Draw a diagonal line in each direction on the placemat, using the diagram as a guide. Attach the quilting guide to the presser foot, 1” from the center of the foot. Stitch along one drawn line. Place the quilting guide on the first line and stitch a second line. Continue stitching lines 1” apart until the placemat is covered in one direction. Repeat the process with diagonal lines in the opposite directions. Trim the edges slightly if needed to square up the placemat.


Place the backing fabric on the non-fusible side of the foam. Center the exposed side of the foam on the wrong side of the backing fabric with 1 ½” of the backing extending beyond the foam on all sides. This will result in a ¾”binding on the placemat. Use temporary spray adhesive or pins to hold the placemat and the backing together.

Wraparound Binding

The excess backing extending from each side of the placemat will wrap around the raw edges of the placemat and become the binding with block corners. This fast binding method is simple to learn and an easy way to bind a quilt. On one side fold the excess fabric in half so the raw edge of the backing meets the raw edge of the placemat; press. Fold the binding up more time, folding it over the edges of the placemat so it is on the front of it. Use sewing clips to hold it in place. Repeat with the opposite side.

Stitch the binding using the open embroidery foot.
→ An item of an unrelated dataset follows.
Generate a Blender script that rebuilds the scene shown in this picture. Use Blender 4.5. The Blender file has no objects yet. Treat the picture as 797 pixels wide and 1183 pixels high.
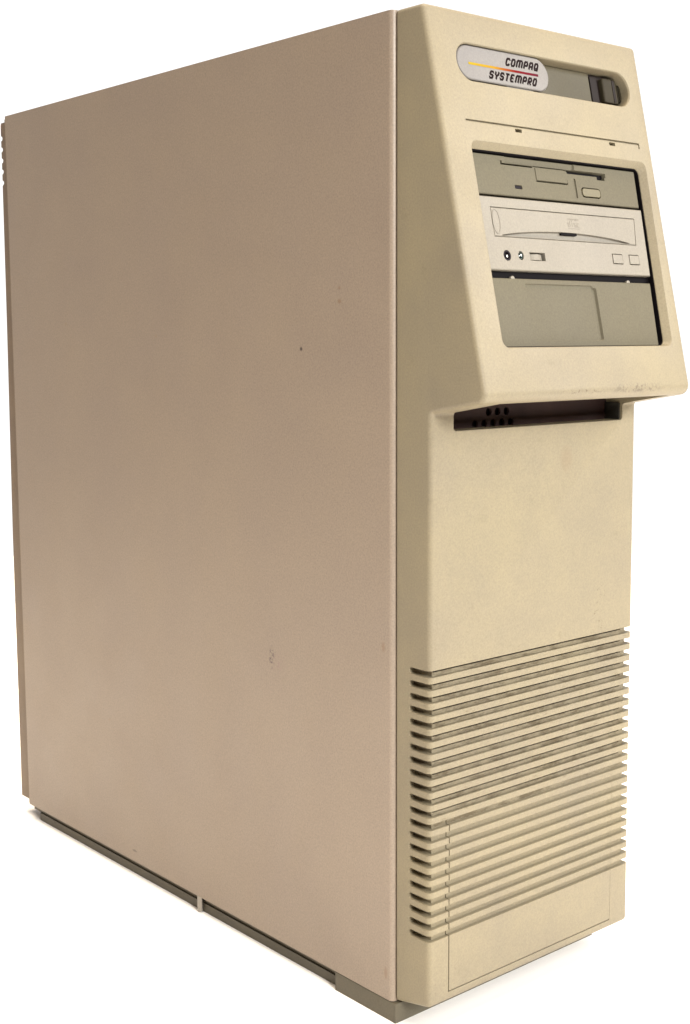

Guide the edge of the binding along the inside toe and adjusting the needle to stitch about 1/8” from the folded edge of the binding.

Repeat this same process for the upper and lower edges of the placemat folding and stitching the corners as shown in the photo below.

Napkin Tip

Make coordinating napkins by cutting 18” squares of the backing fabric and stitching a narrow hem on all four sides of each one.